How well do you know your ego?

"Awareness and ego cannot coexist"

-Eckhart Tolle, A New Earth

I was recently in a conversation with a friend over the phone that didn't feel happy or chummy, but instead felt distant and disconnected. I couldn't tell in the moment where our wires were crossing or if something had happened prior to our call together.  What I did know is that when I hung up the phone, I didn't feel okay. I took my feelings home with me that evening and as I was standing around the counter with my husband and daughter I started to describe what I was going through mentally and emotionally, in that instance. 
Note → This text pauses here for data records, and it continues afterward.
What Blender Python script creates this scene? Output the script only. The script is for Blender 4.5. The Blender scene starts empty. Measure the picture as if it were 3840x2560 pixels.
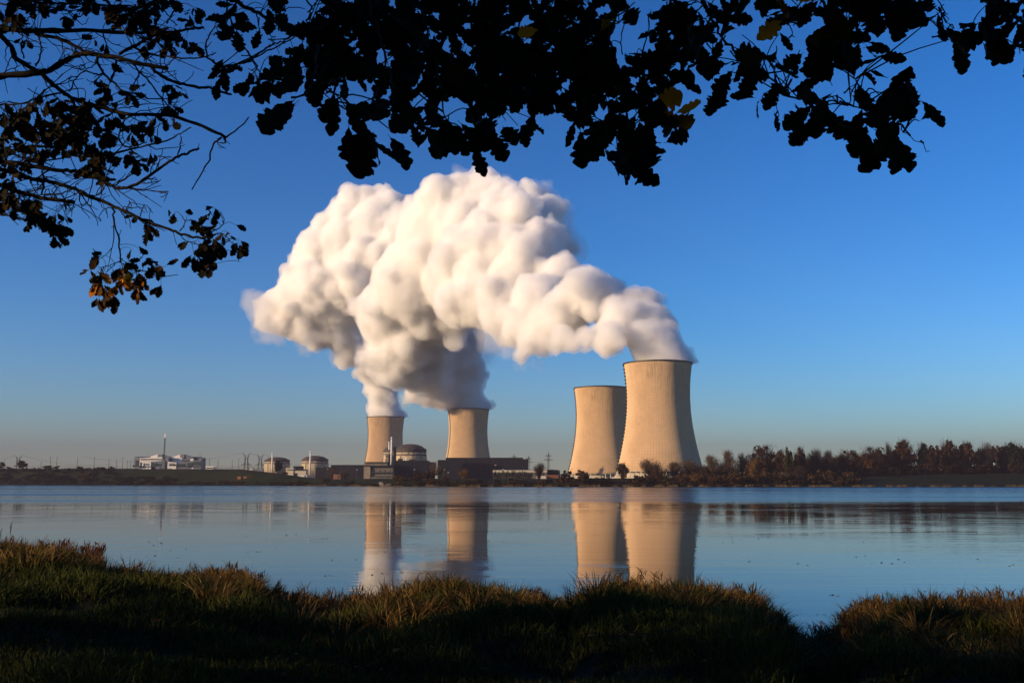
import bpy, bmesh, math, random
import numpy as np
from mathutils import Vector, Matrix
import openvdb

# ------------------------------------------------------------------ camera, sky, sun, exposure
R = math.radians
scn = bpy.context.scene
COL = scn.collection
FPX, CX, CY, HOR = 3733.0, 1920.0, 1280.0, 1809.0      # photo pixels
EYE = 3.8                                              # eye height over the lake
PITCH = math.atan((HOR - CY) / FPX)
cam_d = bpy.data.cameras.new('camera')
cam_d.lens = 36.0 * FPX / 3840.0
cam_d.clip_start, cam_d.clip_end = 0.05, 40000
cam = bpy.data.objects.new('camera', cam_d)
COL.objects.link(cam)
cam.location = (0, 0, EYE)
cam.rotation_euler = (math.pi / 2 + PITCH, 0, 0)
scn.camera = cam

SUN_EL, SUN_AZ = R(13), R(247)                         # azimuth clockwise from +Y
TO_SUN = Vector((math.sin(SUN_AZ) * math.cos(SUN_EL), math.cos(SUN_AZ) * math.cos(SUN_EL), math.sin(SUN_EL)))
world = bpy.data.worlds.new("World")
scn.world = world
world.use_nodes = True
wn, wl = world.node_tree.nodes, world.node_tree.links
bg = wn['Background']
sky = wn.new('ShaderNodeTexSky')
sky.sky_type = 'NISHITA'
sky.sun_disc = False
sky.sun_elevation, sky.sun_rotation = SUN_EL, SUN_AZ
sky.altitude = 0
sky.air_density, sky.dust_density, sky.ozone_density = 1.0, 0.0, 5.0
gm = wn.new('ShaderNodeGamma'); gm.inputs[1].default_value = 1.3      # a clear, deep autumn sky
hs = wn.new('ShaderNodeHueSaturation')
hs.inputs['Hue'].default_value = 0.502
hs.inputs['Saturation'].default_value = 1.12
wl.new(sky.outputs[0], gm.inputs[0])
wl.new(gm.outputs[0], hs.inputs['Color'])
wl.new(hs.outputs[0], bg.inputs[0])
bg.inputs[1].default_value = 0.068

sun_d = bpy.data.lights.new('sun', 'SUN')
sun_d.energy, sun_d.angle, sun_d.color = 5.0, R(0.5), (1.0, 0.72, 0.44)
sun = bpy.data.objects.new('sun', sun_d)
COL.objects.link(sun)
sun.location = (-60, -40, 60)
sun.rotation_euler = TO_SUN.to_track_quat('Z', 'Y').to_euler()

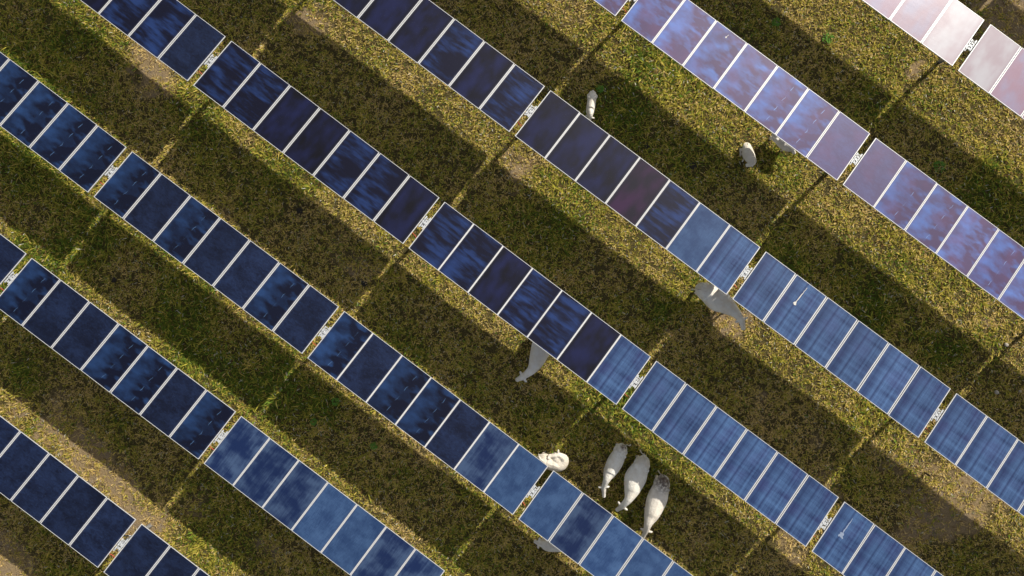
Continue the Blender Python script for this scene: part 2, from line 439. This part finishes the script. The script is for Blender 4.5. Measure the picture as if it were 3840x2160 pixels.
GREEN = [(-10.48, 10.94, 2.2, 1), (-7.87, 8.37, 2.0, 1), (-4.86, 7.53, 1.2, 1), (-5.11, 6.61, 1.0, 1), (-8.97, 13.66, 1.2, 0.9), (-2.24, 8.22, 1.3, 0.6), (0.61, 6.35, 1.5, 0.7), (4.29, 7.31, 1.0, 0.8), (4.49, 6.55, 1.2, 1), (5.97, 7.49, 1.0, 1), (-3.52, 1.39, 1.0, 0.8), (0.31, 5.76, 0.8, 0.8), (4.22, 14.49, 1.3, 0.3), (16.22, 20.99, 1.0, 0.5), (18.93, 21.79, 1, 0.6), (19.44, 21.82, 0.7, 0.8), (7.76, 24.71, 0.8, 0.8), (17.61, 15.45, 0.9, 0.6), (14.19, 14.1, 0.8, 0.6), (13.07, 9.63, 0.9, 0.6), (9.45, 7.22, 1.0, 0.5), (12.2, 11.51, 1, 0.6), (22.33, 22.59, 1, 0.6), (19.89, 28.46, 1.0, 0.7), (10.55, 25.89, 2, 0.4), (9.23, 23.7, 1.4, 0.5), (14.97, 28.1, 1.4, 0.5), (-8.36, 9.81, 1.2, 0.8), (2.41, 5.89, 1.0, 0.7), (12.45, 8.05, 1, 0.5), (5.32, 3.69, 1, 0.5), (16.8, 14.65, 0.8, 0.6), (13.27, 6.48, 1, 0.5), (-5.12, 4.6, 1, 0.5), (1.08, 20.85, 1.5, 0.3), (18.25, 20.39, 1, 0.5)]
def field(L, x, y):
    s = np.zeros_like(x)
    for cx, cy, rd, w in L:
        s = s + w * np.exp(-(((x - cx) / rd) ** 2 + ((y - cy) / (rd * .75)) ** 2) * 1.1)
    return s
def fields(x, y):
    wx = x + 2.0 * (fbm(x, y, .9, 4, 20) - .5); wy = y + 2.0 * (fbm(x, y, .9, 4, 30) - .5)
    d = field(DIRT, wx, wy); g = field(GREEN, wx, wy)
    n1 = fbm(x, y, .45, 4, 3); n2 = fbm(x, y, 2.2, 3, 5)
    # drip lines under the low edges and the lower right corner are barer
    bare = d * (.15 + 1.5 * np.clip(n2 - .1, 0, 1)) + np.clip((n1 - .64) * 3, 0, .35) - .25 * g
    corner = 1 / (1 + np.exp(-(x - 20.5) * 1.2)) / (1 + np.exp((y - 21.) * .9))
    bare = bare + .16 * corner
    g = g + np.clip((fbm(x, y, .35, 3, 44) - .52) * 2.5, 0, .6)
    lo = 1 / (1 + np.exp((y - 1.9) * 1.5)); bare = bare + .15 * lo
    return np.clip(bare, 0, 1), np.clip(g, 0, 1), n2
def height(x, y):
    return .045 * (fbm(x, y, .5, 3, 60) - .5) + .035 * (fbm(x, y, 4.5, 3, 70) - .5)

# ------------------------------------------------------------------ ground sheet
cx, cy = 9.2, 15.2
fine = np.arange(-25, 25.01, .085)
ext = [25.3]
while ext[-1] < 900: ext.append(ext[-1] * 1.25)
axis = np.concatenate([-np.array(ext[::-1]), fine, np.array(ext)])
gx, gy = np.meshgrid(axis + cx, axis + cy)
n = len(axis)
X = gx.ravel(); Y = gy.ravel()
fade = np.clip(1 - (np.maximum(abs(X - cx), abs(Y - cy)) - 25) / 10, 0, 1)
Z = height(X, Y) * fade
bare, grn, n2 = fields(X, Y)
vi = np.arange(n * n).reshape(n, n)
quads = np.stack([vi[:-1, :-1], vi[:-1, 1:], vi[1:, 1:], vi[1:, :-1]], -1).reshape(-1, 4)
def np_mesh(name, co, quads, col=None):
    me = bpy.data.meshes.new(name)
    me.vertices.add(len(co)); me.vertices.foreach_set('co', co.astype(np.float32).ravel())
    me.loops.add(quads.size); me.loops.foreach_set('vertex_index', quads.astype(np.int32).ravel())
    k = quads.shape[1]
    me.polygons.add(len(quads)); me.polygons.foreach_set('loop_start', np.arange(0, quads.size, k, dtype=np.int32))
    me.polygons.foreach_set('use_smooth', np.ones(len(quads), bool))
    me.update(calc_edges=True)
    if col is not None:
        a = me.color_attributes.new('tint', 'FLOAT_COLOR', 'POINT'); a.data.foreach_set('color', col.astype(np.float32).ravel())
    return me
col = np.stack([bare, grn, n2, np.ones_like(bare)], 1)
me = np_mesh('ground', np.stack([X, Y, Z], 1), quads, col)
t = NT('pasture_soil'); at = t.n('ShaderNodeAttribute', attribute_name='tint')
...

“Something happened on the phone today,” I said. “Something happened and I don't know what but I'm trying to figure out what this emotion is I'm feeling. I can't tell if I'm in a shame storm or if my ego is trying to fight with me right now.” Immediately my husband wanted to know the details but they really weren't important, I was certain, and instead of going into those with him, I expressed that what I was coming to the table with wasn't about what happened with my friend, it was about what was happening in me. 

I began to re-tell the the story of the call from my perspective, simultaneously looking for the “ding," at the same time - the moments where what I was saying and what I was feeling were making a connection. The loudest ding, the biggest hit I discovered, was the moment when I was able to identify where the story started to spiral. The moment when, I heard very softly, “it's because you're not worthy of this from me.” Something my friend never said. Something she didn't even imply.  The truth was, I could've had that conversation all by myself. 

The ego is an impressive entity.  With it comes a lifelong relationship we have with our identity, our shame, our doubt and our judgement. This sneaky little sucker is like the epitome of the worst party crasher. It shows up uninvited, never bringing anything, only taking. But the truth is working with the ego is so similar to working with shame. The moment you start to realize its presence, the moment you start to dig into it, it nearly vanishes, leaving nothing but its favor bag behind. “The central core of all your mind activity consists of certain repetitive and persistent thoughts, emotions, and reactive patterns that you identify with most strongly. This entity is the ego itself," Eckart Tolle. 

The second I felt the connection between my thought and my emotion was the second I identified my ego was at play. Doing this allowed me to move beyond the hurt I was holding onto and the ick that'd been with me since we ended the call earlier. But had I not identified how much my ego was involved in my mental spiral that evening, well, I shudder to think about the person I would've shown up to be to my family that night, or frankly, to myself. 

“Who am I” in identity, story, contribution to this, whatever this is. These are the questions and thought-processes that consume us when our ego is at play. They are powerful, and they take us far away from our truths, our core self and the connection we want and crave with other people. It could be the thing getting in between you and your relationship with your spouse, your child, your friend. It could also be the thing getting in the way of your true self. 

“by far the greater part of violence that humans have inflicted on each other is not the work of criminals or the mentally deranged, but of normal, respectable citizens in the service of the collective ego.”